Starting a new business is stressful at the best of times. Not understanding the array of terms for funding doesn’t help either - there are so many options out there that it can be difficult to know where to start and what you need to be Googling in the first place.

To sort through the ins and outs of start-up speak, ESGmark® has compiled a glossary to help founders navigate new business jargon.

If there’s something we’re missing or you’re curious about please let us know. We’re here to help!


1. Pre-seed funding: In the earliest stages of starting a new company, investments are often compared to the act of planting a seed. At the pre-seed stage the company is developing its product or operations, and money is generally provided by the founders or possibly friends and family. At this stage investment is likely without any expectation for a share in the firm’s equity.

2. Seed funding: This is the first official round of funding for a company and basically covers the initial business. This could be the money needed to start production and pay salaries, for example. However, the investors are expecting a level of risk and are often more non-traditional.

3. Incubators and accelerators: These are programmes that offer support in the early stages of a start-up business, which can include training, funding, mentorship or even workspace. The main difference between programme types is duration. An accelerator generally has a finite timeline, whereas an incubator is more open-ended.

4. Crowdfunding: Financial backing for a new business or start up that is not sourced from a traditional investor. Often this funding is sought through an online platform from many individuals who make relatively smaller contributions.

5. Angel investor: An individual who uses their money to fund an entrepreneur or start up at an early stage, often in exchange for ownership in a company. This may be a family member or acquaintance, and is also known as a seed investor, private investor or informal investor.

6. VC: Venture Capital refers to firms and funds that invest in start-up businesses they believe will have substantial growth potential. These funders will invest in exchange for equity in the start-up.

7. Valuation: This looks at what your company is worth or what it might be worth in the future.
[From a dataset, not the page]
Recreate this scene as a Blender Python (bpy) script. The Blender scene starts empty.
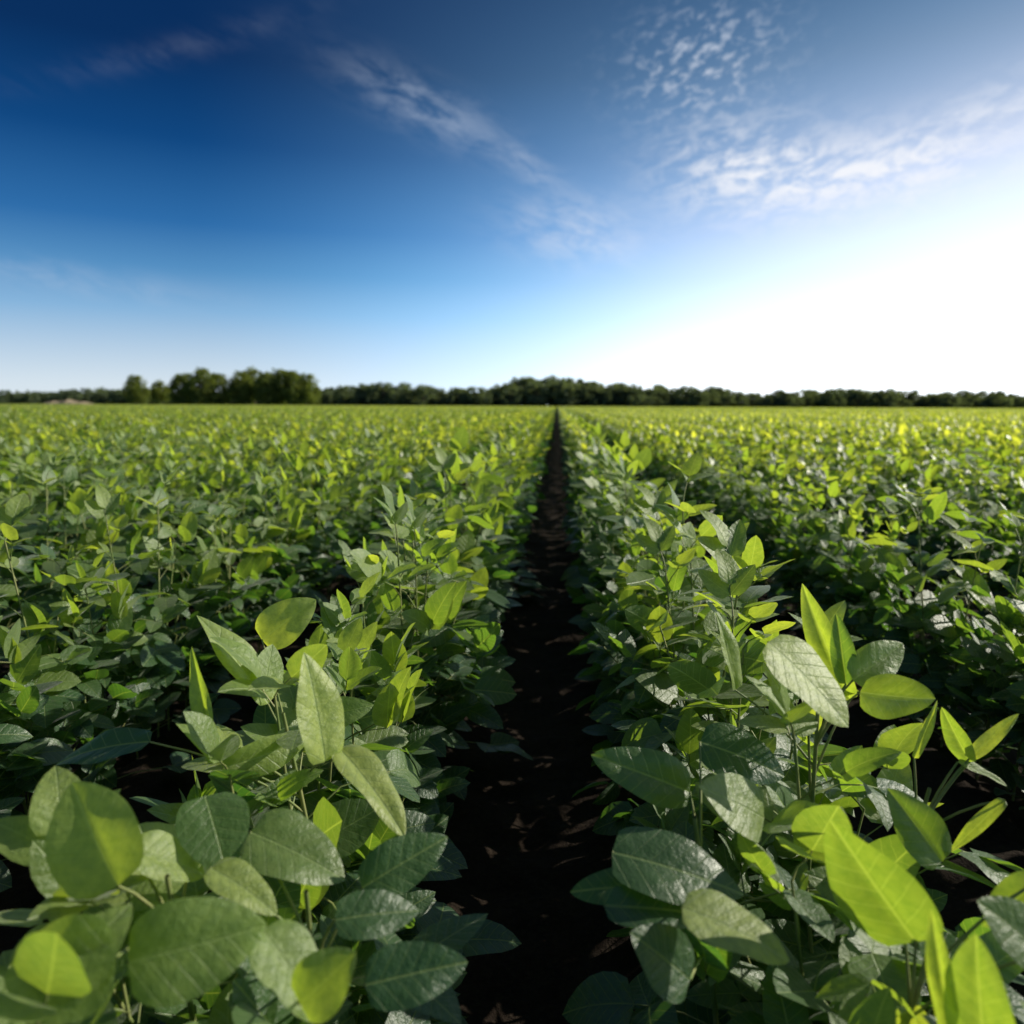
import bpy, math, random
import numpy as np
from mathutils import Vector, Matrix, Euler
rng = np.random.default_rng(11)
R = math.radians
scene = bpy.context.scene
scene.view_settings.view_transform='Standard'
scene.view_settings.look='None'
scene.view_settings.exposure=0

# ---------------- camera ----------------
CAM = Vector((0.03,0.0,1.06)); F=750.0
cd = bpy.data.cameras.new("camera"); cam = bpy.data.objects.new("camera",cd)
scene.collection.objects.link(cam); scene.camera=cam
RM = Matrix.Rotation(R(3.4),3,'Z')@Matrix.Rotation(R(90-8.1),3,'X')@Matrix.Rotation(R(0.25),3,'Z')
cam.location=CAM; cam.rotation_euler=RM.to_euler()
cd.sensor_width=36; cd.lens=36*F/1024; cd.clip_start=0.02; cd.clip_end=8000
cd.dof.use_dof=True; cd.dof.focus_distance=1.3; cd.dof.aperture_fstop=3.5
def pixdir(px,py):
    return (RM@Vector(((px-512)/F,(512-py)/F,-1))).normalized()

SUN_AZ=68; SUN_EL=27; GLOW_AZ=64
sd = Vector((math.sin(R(SUN_AZ))*math.cos(R(SUN_EL)),math.cos(R(SUN_AZ))*math.cos(R(SUN_EL)),math.sin(R(SUN_EL))))
SDN=np.array(sd); HV=np.array([0.6,-0.6,0.5])
sl=bpy.data.lights.new("sun","SUN"); sl.energy=5.0; sl.angle=R(0.5); sl.color=(1.0,0.94,0.80)
so=bpy.data.objects.new("sun",sl); scene.collection.objects.link(so)
so.rotation_euler=sd.to_track_quat('Z','Y').to_euler(); so.location=(20,10,20)

# ---------------- node helper ----------------
class NB:
    def __init__(s,nt): s.nt=nt
    def n(s,t,**k):
        x=s.nt.nodes.new(t)
        for a,b in k.items(): setattr(x,a,b)
        return x
    def link(s,a,b): s.nt.links.new(a,b)
    def put(s,sock,v):
        if isinstance(v,bpy.types.NodeSocket): s.link(v,sock)
        else: sock.default_value=v
    def m(s,op,a,b=0.0,c=0.0,clamp=False):
        x=s.n('ShaderNodeMath',operation=op); x.use_clamp=clamp
        s.put(x.inputs[0],a); s.put(x.inputs[1],b)
        if len(x.inputs)>2: s.put(x.inputs[2],c)
        return x.outputs[0]
    def mr(s,v,a,b,c=0.0,d=1.0,smooth=True):
        x=s.n('ShaderNodeMapRange'); x.interpolation_type='SMOOTHSTEP' if smooth else 'LINEAR'
        s.put(x.inputs[0],v)
        for i,q in enumerate((a,b,c,d)): s.put(x.inputs[i+1],q)
        return x.outputs[0]
    def mix(s,f,a,b,blend='MIX'):
        x=s.n('ShaderNodeMix',data_type='RGBA',blend_type=blend)
        s.put(x.inputs[0],f); s.put(x.inputs[6],a); s.put(x.inputs[7],b)
        return x.outputs[2]
    def noise(s,vec,scale,detail=4,rough=0.5,dist=0.0):
        x=s.n('ShaderNodeTexNoise'); 
        if vec is not None: s.link(vec,x.inputs['Vector'])
        x.inputs['Scale'].default_value=scale; x.inputs['Detail'].default_value=detail
        x.inputs['Roughness'].default_value=rough; x.inputs['Distortion'].default_value=dist
        return x.outputs['Fac']
    def comb(s,x,y,z=0.0):
        c=s.n('ShaderNodeCombineXYZ'); s.put(c.inputs[0],x); s.put(c.inputs[1],y); s.put(c.inputs[2],z); return c.outputs[0]

# ---------------- world ----------------
w=bpy.data.worlds.new("World"); scene.world=w; w.use_nodes=True
nt=w.node_tree; nt.nodes.clear(); b=NB(nt)
sky=b.n('ShaderNodeTexSky',sky_type='NISHITA'); sky.sun_disc=False
sky.sun_elevation=R(SUN_EL); sky.sun_rotation=R(SUN_AZ); sky.air_density=1.0; sky.dust_density=1.0; sky.ozone_density=2.0
tc=b.n('ShaderNodeTexCoord'); sep=b.n('ShaderNodeSeparateXYZ'); b.link(tc.outputs['Generated'],sep.inputs[0])
el=b.m('MULTIPLY',b.m('ARCSINE',sep.outputs[2]),57.2958)
az=b.m('MULTIPLY',b.m('ARCTAN2',sep.outputs[0],sep.outputs[1]),57.2958)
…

8. Validation: This is the process of showing your business or product is something the market wants or needs

9. Value Proposition: What you offer to customers

10. Mission Statement: The goal for your company

11. Burn Rate: This shows how quickly a company is spending money before it’s generating income. It can also be called negative cash flow.

12. Unicorn: A start-up business valued at more than $1 billion.

13. Series A: Typically a start-up will have established its business model and customer base before seeking this round of funding, which will be used to help scale the business. Investors tend to be venture capital firms and make much larger investments compared to earlier funders.

14. Series B: This is a second round of funding takes place once a business is past its start-up phase, has generated revenues and can demonstrate its performance. Investors could be venture capital or private equity firms, and usually pay a higher share price compared to earlier investors.

15. Series C: At this stage a company has proven its success and new investors are often more traditional, like investment banks, because there is less risk. This round of funding is often geared to expansion via new product lines or even an acquisition and attracts significant investment.